As Chronos said, the rolling friction–given that you use sufficient lubrication and take care with the wheels–is less significant than the air resistance. A heavier car will overcome the drag easier, but I’m not so sure it’s as critical as you’d have to eke out the last milligram.

One year, my son’s car had an adjustable weight, and he ran it on another pack’s electronic track as part of his science experiment. Moving the weight back made a lot of difference–but of course it wouldn’t make any difference on a track built like Chronos’s. The only tracks I’ve seen, at district and state competitions have had a steep section at the beginning to get the cars up to speed quickly.

Chronos only said the whole track was sloped, not that the slope was constant along the entire length.
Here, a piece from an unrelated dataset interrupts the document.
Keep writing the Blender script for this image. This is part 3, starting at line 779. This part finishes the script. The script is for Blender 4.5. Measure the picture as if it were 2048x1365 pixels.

A rearward c.g. will give the car a boost anytime the slope decreases, even if it doesn’t go to zero.

Is there anything in the rules about movable weights in the cars? Imagine a Pinewood Derby car with a lead weight inside it that could slide front-to-back. Now put a spring in to press the weight backwards, and compress the spring by squeezing the weight to the front. You need some sort of catch to hold it in place and release it during the race. When the spring moves the weight backwards, the car will accelerate forwards. Once the weight reaches the end of its travel, the speed will drop back to what it would have been anyway, but it might be worth a few carlengths.

Of course, once we start looking for loopholes the sky’s the limit. How about a car with a tiny compressed air cannister that could give a little bit of thrust during a race.

Can you add your weight to the wheels? I’m thinking that this would reduce the friction load on the axles, and the weighted wheels would store energy as angular momentum, much like a flywheel. I can see the argument for putting the weight at the back, so what about having heavy rear wheels and light front wheels?